Montreal earned the title of bank robbery capital of Canada thanks in part to sensationalistic newspaper coverage that made the thieves look sorta awesome, as reporters gave robbers nicknames such as The Gay Nineties bandit, the Kissing Bandits, and The Garbage Collectors.
Take the case of the Wingfield brothers, Albert, 29, and Kenneth Wingfield, 32, pictured above, who were dubbed The Kissing Bandits during their crime spree in the early 1950s.
The brothers were nabbed on 28 February 1951 and charged with a half-dozen armed robberies of Montreal grocery stores, drug stories and banks.
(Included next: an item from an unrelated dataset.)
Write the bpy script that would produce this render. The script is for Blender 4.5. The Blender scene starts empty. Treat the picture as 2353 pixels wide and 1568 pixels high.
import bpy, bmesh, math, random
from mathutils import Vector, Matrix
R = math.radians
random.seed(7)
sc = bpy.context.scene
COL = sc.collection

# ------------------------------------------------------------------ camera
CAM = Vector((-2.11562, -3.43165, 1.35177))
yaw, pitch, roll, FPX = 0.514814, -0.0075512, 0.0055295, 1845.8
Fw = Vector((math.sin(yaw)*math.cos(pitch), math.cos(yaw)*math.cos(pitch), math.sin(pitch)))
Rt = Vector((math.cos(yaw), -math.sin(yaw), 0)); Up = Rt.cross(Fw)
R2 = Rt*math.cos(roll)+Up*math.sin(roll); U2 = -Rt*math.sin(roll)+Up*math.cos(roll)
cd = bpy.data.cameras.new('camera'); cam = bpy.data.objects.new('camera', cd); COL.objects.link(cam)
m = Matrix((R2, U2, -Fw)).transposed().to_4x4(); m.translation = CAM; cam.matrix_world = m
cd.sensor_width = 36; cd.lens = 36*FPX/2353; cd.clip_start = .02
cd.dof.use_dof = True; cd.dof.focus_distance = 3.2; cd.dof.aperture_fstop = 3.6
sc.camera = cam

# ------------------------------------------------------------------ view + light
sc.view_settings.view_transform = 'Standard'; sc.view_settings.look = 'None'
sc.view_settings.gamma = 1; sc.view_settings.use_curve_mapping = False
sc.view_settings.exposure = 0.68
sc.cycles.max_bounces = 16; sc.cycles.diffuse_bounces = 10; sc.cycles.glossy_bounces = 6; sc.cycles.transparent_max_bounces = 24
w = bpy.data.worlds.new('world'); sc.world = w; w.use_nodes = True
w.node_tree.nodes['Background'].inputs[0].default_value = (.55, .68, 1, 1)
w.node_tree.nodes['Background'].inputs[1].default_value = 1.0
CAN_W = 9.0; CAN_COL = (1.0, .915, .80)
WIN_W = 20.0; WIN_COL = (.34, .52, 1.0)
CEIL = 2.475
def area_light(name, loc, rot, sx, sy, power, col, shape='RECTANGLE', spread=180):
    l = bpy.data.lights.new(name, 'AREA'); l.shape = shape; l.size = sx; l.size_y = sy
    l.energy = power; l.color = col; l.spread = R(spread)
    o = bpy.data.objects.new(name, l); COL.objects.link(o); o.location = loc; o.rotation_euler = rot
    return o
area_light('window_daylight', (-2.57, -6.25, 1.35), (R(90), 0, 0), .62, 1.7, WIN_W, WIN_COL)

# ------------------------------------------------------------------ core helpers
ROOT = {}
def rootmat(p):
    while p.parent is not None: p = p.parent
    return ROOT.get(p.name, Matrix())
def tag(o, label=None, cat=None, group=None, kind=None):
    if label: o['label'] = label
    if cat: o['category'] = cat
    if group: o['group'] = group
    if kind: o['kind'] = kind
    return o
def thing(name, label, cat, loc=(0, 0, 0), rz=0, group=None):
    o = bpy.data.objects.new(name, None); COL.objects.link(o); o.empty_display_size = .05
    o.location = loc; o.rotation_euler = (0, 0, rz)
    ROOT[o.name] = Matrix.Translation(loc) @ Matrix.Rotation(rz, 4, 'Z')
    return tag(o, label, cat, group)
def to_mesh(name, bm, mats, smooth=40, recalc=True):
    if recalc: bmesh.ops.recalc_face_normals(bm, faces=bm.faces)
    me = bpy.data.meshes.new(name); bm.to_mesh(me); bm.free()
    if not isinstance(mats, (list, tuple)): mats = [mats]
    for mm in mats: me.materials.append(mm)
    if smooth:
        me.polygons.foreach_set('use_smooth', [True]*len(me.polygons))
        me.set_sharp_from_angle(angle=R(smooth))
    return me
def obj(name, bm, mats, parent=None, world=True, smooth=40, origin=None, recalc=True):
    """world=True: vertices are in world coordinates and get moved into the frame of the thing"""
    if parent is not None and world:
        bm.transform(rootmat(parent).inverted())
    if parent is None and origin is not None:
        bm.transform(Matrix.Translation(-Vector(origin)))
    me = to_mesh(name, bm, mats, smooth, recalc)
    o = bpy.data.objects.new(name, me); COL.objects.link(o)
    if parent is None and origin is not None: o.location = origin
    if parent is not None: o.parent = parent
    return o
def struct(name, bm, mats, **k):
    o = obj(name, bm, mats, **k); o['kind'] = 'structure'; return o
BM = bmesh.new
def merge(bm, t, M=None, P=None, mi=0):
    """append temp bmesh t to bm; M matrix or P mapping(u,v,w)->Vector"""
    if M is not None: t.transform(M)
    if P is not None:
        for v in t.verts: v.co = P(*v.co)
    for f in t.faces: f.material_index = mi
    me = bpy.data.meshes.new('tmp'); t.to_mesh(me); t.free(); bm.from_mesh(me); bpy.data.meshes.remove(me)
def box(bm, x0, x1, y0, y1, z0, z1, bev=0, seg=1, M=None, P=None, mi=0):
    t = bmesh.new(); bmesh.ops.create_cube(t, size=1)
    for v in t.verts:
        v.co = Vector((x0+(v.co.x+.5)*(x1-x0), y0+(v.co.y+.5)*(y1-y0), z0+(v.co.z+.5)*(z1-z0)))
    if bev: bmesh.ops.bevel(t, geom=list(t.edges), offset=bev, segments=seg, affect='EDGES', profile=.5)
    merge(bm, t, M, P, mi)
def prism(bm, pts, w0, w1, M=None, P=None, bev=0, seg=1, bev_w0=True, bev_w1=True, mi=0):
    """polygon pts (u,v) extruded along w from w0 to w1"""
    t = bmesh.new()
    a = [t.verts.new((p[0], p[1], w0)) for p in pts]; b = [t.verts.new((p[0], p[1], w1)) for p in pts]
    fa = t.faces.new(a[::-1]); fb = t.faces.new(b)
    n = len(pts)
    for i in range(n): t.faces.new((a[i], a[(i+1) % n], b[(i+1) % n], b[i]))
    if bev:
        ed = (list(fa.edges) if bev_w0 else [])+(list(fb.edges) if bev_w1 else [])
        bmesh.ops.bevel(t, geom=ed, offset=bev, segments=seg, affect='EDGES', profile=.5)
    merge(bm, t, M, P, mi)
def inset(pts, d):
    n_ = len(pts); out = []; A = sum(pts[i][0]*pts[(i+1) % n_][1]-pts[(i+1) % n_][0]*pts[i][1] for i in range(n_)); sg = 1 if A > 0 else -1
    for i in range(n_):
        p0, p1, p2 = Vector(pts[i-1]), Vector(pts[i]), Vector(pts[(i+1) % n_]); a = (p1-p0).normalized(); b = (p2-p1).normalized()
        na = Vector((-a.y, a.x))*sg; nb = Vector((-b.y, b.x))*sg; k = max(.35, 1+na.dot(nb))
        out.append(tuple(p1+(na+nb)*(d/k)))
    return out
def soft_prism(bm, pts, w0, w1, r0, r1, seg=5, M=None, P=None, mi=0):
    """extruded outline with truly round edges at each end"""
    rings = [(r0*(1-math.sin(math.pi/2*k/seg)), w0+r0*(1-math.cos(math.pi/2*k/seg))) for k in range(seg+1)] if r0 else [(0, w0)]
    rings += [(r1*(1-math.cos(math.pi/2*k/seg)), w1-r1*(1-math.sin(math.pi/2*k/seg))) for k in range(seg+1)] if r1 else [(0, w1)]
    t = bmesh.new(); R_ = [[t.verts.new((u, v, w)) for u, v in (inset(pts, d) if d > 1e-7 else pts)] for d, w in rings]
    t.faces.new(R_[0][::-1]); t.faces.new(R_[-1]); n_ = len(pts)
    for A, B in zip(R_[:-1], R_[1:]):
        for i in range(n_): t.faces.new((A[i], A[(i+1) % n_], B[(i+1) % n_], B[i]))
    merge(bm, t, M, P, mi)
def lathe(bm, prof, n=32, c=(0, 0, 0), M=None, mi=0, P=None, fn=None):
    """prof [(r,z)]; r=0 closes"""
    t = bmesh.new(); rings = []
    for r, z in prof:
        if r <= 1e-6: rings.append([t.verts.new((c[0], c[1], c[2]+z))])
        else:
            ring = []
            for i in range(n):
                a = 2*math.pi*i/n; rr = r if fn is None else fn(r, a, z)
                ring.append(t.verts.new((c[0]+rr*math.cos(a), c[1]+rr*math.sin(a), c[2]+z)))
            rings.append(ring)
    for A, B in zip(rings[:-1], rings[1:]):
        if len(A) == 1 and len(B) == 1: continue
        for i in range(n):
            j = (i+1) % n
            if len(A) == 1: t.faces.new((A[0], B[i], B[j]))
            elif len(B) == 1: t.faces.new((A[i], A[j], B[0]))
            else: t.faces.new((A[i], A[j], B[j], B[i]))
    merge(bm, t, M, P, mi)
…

Although the brothers were just low-lived thieves, news reports dubbed them the kissing bandits because during one of their earlier heists in Rosemont, a $3,000 job, the duo stopped and kissed a woman customer.
Their female accomplice on one of the later bank robberies, Louise Montembeault, 23, grabbed the purse out of a customer's hands during one of the jobs and faced additional charges for that theft.
Albert had prompted less salutary write-ups in his earlier crimes while Kenneth appears to have been less-criminally inclined. The Wingfields were sentenced to life in prison for their troubles, while Louise got three years, claiming that the brothers had drugged her before the robbery.
The Garbage Collectors earned their name by masquerading as garbage men when they struck a Provincial Bank of Canada branch at 8501 St. Denis, making off with $10,000 on 15 March 1951, forcing seven employees to lie on the floor.
The Gay Nineties bandit earned his nickname by wearing a handlebar moustache and sideburns while grabbing $1,500 from a Bank of Nova Scotia at Peel and St. Catherine on 8 February 1951.
Those two robberies appear to have gone unsolved.
The string of nine robberies over six weeks of 1951 became front page news and surely helped newspaper sales as well as creating employment for police holdup squads. The Montreal bank robbery trend lasted for decades thereafter.